Harus ada tahapan, dari Surat Peringatan 1-2-3, pra lelang hingga pelelangan di Balai Lelang negara di bawah Dirjen Lelang dan Piutang Negara Kemkeu. Ini juga harus diawasi. Debitur banyak yg tidak paham, banyak juga yang tidak baca, padahal kalo semua dibaca dan dipahami maka akan menurunkan resiko main paksa di jalan. Perusahaan baik Finance maupun Perbankan juga sering tidak kasih edukasi. Pihak internal main telpon dg ancaman, kadang dgn nada teror. Tingkat persaingan antar bank/finance juga ketatnya likuditas berupa aruran DLQ atau NPL membuat finance dan bank tidak serius urus hal begini. Pengawasan dari OJK juga kurang maksimal. OJK sudah ada di setiap ibu kota propinsi, tapi sistem nya suka lelet, jika dihubungi by phone atau aplikasi. Masyarakat juga malas dan jarang mengadu ke OJK jika ada masalah dg kreditur, malah debitur lebih sering ke YLKI. Akibat nya banyak bank asing tutup Unit Consumer Banking nya. Malah sekarang Pinjol dengan plafon rendah dan tenor rendah lah yg banyak menawarkan kredit ke masyarakat. Kembali ke Matel. Ini juga sebuah lapangan kerja, sebuah profesi dalam dunia keuangan. Malah OJK sudah buat uji lisensi sertifikasi untuk para Debt Colector dan Matel. Artinya mereka juga seorang professional. Untuk jadi DC/Matel butuh nyali dan kerja keras dalam suasana kebatinan masyarakat yg punya pandangan miring ke DC atau Matel.

Sudah banyak kasus kekerasan dan main paksa. Artinya tidak hanya bilang kalau punya utang itu harus bayar saja, tapi juga butuh pemahaman dan harus ada komunikasi yang intens antara dua belah pihak. Jangan main kuasa. Polisi juga mesti nya harus hadir sejak awal. Karena dalam pelaksanaan sudah ada MOU antara Kepolisian RI dengan perusahaan finance/perbankan terkait urusan Fiducia dan Hak Tanggungan.
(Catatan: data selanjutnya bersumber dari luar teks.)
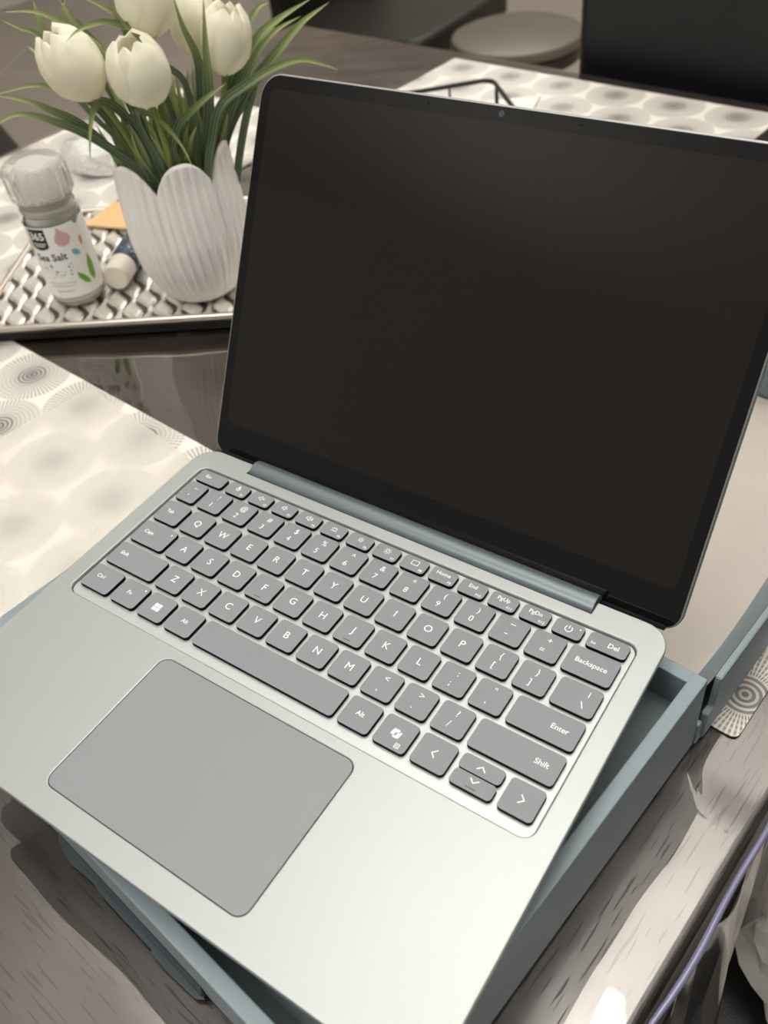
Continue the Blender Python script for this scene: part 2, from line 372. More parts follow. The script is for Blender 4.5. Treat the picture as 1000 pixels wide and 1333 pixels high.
def tube(path, rad, n=8, cap=True, close=False):
    V = []; F = []; m_ = len(path); P = [Vector(p) for p in path]
    up = Vector((0.13, 0.21, 1)).normalized()
    for i, p in enumerate(P):
        if close: t = (P[(i + 1) % m_] - P[i - 1]).normalized()
        else: t = (P[min(i + 1, m_ - 1)] - P[max(i - 1, 0)]).normalized()
        s = t.cross(up)
        if s.length < 1e-3: s = t.cross(Vector((1, 0, 0)))
        s.normalize(); u = s.cross(t); up = u
        r = rad[i] if isinstance(rad, (list, tuple)) else rad
        for j in range(n):
            a = 2 * PI * j / n; V.append(tuple(p + s * (r * math.cos(a)) + u * (r * math.sin(a))))
    for i in range(m_ if close else m_ - 1):
        k = (i + 1) % m_
        for j in range(n): F.append((i * n + j, i * n + (j + 1) % n, k * n + (j + 1) % n, k * n + j))
    if cap and not close:
        F.append(tuple(range(n))[::-1]); F.append(tuple((m_ - 1) * n + j for j in range(n)))
    return V, F
class Flat:
    """flat print: polygons in a plane"""
    def __init__(s): s.V = []; s.F = []
    def poly(s, pts):
        k = len(s.V); s.V += [(p[0], p[1], 0) for p in pts]; s.F.append(tuple(range(k, k + len(pts)))); return s
    def rect(s, x0, x1, y0, y1): return s.poly([(x0, y0), (x1, y0), (x1, y1), (x0, y1)])
    def line(s, pts, w, close=False):
        P = [Vector((p[0], p[1])) for p in pts]; m_ = len(P); off = []
        for i in range(m_):
            a = P[i - 1] if (i > 0 or close) else None; b = P[(i + 1) % m_] if (i < m_ - 1 or close) else None
            d0 = (P[i] - a).normalized() if a is not None else None; d1 = (b - P[i]).normalized() if b is not None else None
            d0 = d0 or d1; d1 = d1 or d0
            n0 = Vector((-d0.y, d0.x)); n1 = Vector((-d1.y, d1.x)); nn = (n0 + n1)
            nn = nn.normalized() if nn.length > 1e-6 else n0
            off.append(nn * (w / 2 / max(0.4, nn.dot(n0))))
        k = len(s.V)
        for p, o in zip(P, off): s.V += [(p.x + o.x, p.y + o.y, 0), (p.x - o.x, p.y - o.y, 0)]
        for i in range(m_ if close else m_ - 1):
            j = (i + 1) % m_; s.F.append((k + 2 * i, k + 2 * i + 1, k + 2 * j + 1, k + 2 * j))
        return s
    def circle(s, x, y, r, n=12): return s.poly([(x + r * math.cos(2 * PI * i / n), y + r * math.sin(2 * PI * i / n)) for i in range(n)])
    def arc(s, x, y, r, a0, a1, w, n=10):
        return s.line([(x + r * math.cos(R_(a0 + (a1 - a0) * i / n)), y + r * math.sin(R_(a0 + (a1 - a0) * i / n))) for i in range(n + 1)], w)
    def text(s, t, size, x, y, ax='CENTER', bold=0.0, sxx=1.0):
        key = (t, ax, bold)
        if key not in TXT:
            cu = bpy.data.curves.new('t', 'FONT'); cu.body = t; cu.size = 1.0; cu.align_x = ax; cu.align_y = 'CENTER'; cu.resolution_u = 3; cu.offset = bold
            ob = bpy.data.objects.new('tmp', cu); me = bpy.data.meshes.new_from_object(ob)
            TXT[key] = ([tuple(v.co) for v in me.vertices], [tuple(p.vertices) for p in me.polygons])
            bpy.data.objects.remove(ob); bpy.data.curves.remove(cu); bpy.data.meshes.remove(me)
        V, F = TXT[key]; k = len(s.V)
        s.V += [(v[0] * size * sxx + x, v[1] * size + y, 0) for v in V]; s.F += [tuple(i + k for i in f) for f in F]
        return s
    def mesh(s, name, z=0.0): return pydata(name, [(v[0], v[1], v[2] + z) for v in s.V], s.F)
TXT = {}
def smooth_path(pts, n=6):
    """Catmull-Rom through points"""
    P = [Vector(p) for p in pts]; P = [P[0] * 2 - P[1]] + P + [P[-1] * 2 - P[-2]]; out = []
    for i in range(1, len(P) - 2):
        for k in range(n):
            t = k / n; a, b, c_, d = P[i - 1:i + 3]
            out.append(0.5 * ((2 * b) + (c_ - a) * t + (2 * a - 5 * b + 4 * c_ - d) * t * t + (3 * b - a - 3 * c_ + d) * t ** 3))
    out.append(P[-2]); return out
def hsh(*a):
    v = math.sin(sum(x * k for x, k in zip(a, (12.9898, 78.233, 37.719)))) * 43758.5453; return v - math.floor(v)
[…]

Jangan sudah ada ekes dan benturan baru polisi hadir. Acapkali debitur atau masyarakat berlindung dibalik Ormas, Ormas Pemuda, malah dalam banyak kasus aparat baik polisi dan tentara juga ikut backing. Semua serba tidak mengerti hukum. Lihat kasus Kalibata, kok bisa nya motor yg dicari Matel itu dikendarai oleh polisi lalu begitu dicegat malah teman polisi lainnya turun keroyok Matel, supaya tidak kelihatan maka mereka tetap pakai helm. Ini kan sudah kacau. Masakan mental polisi kok berani nya main keroyok, lalu akhirnya korban nya meninggal. Ini kalau tidak ditangani secara serius akan jadi perang jalanan. Bisa terjadi hukum rimba. Ekonomi kita kan sekarang juga tidak baik-baik saja. Orang butuh kerja. Maka tidak heran banyak orang kita dari Indonesia Timur yang berwatak keras dan bernyali lah yg bisa jadi Matel dan DC. Tapi para Matel dan DC juga mesti banyak baca aturan terkait SOP penanganan kredit macet. Para Perusahaan Finance/Bank juga harus tidak henti-hentinya untuk buat pembinaan dan pelatihan ke pihak ketiga/DC dan Matel secara kontinyu. Karena ini kan tanggung jawab mereka juga. Jangan lupa juga pertumbuhan ekonomi itu disumbang oleh Belanja, termasuk cicilan kredit. Semua pembiayaan dan cicilan motor/mobil/KPR juga memberi sumbangsih kepada pertumbuhan ekonomi Indonesia. Para DC/Matel juga adalah pemberi lapangan kerja. Ekonomi bergerak maka lapangan kerja juga ada.

Jadi pemerintah harus lebih buat aturan yg lebih fleksibel. Perketat syarat mendapatkan pinjamam. Jika orang sudah nunggak hingga macet, hapus saja utangnya. Kan semua potensi pembayaran kembali akan jadi pajak bagi negara. Pajak kendaraan saja bisa dihapus kok, kenapa utang macet tidak bisa dihapus-bukukan. Dengan hapus utang, maka angka DLQ/NPL jadi normal kembali karena akan ada kredit baru atau new booking. Akibatnya cash flow jadi lancar lagi. Ini biasa dalam perbankan. Negara juga berutang kok, nnti kan direstrukturisasi, kalo tidak bisa lagi, baru para debitur macet itu masuk daftar Negative Chek List BI.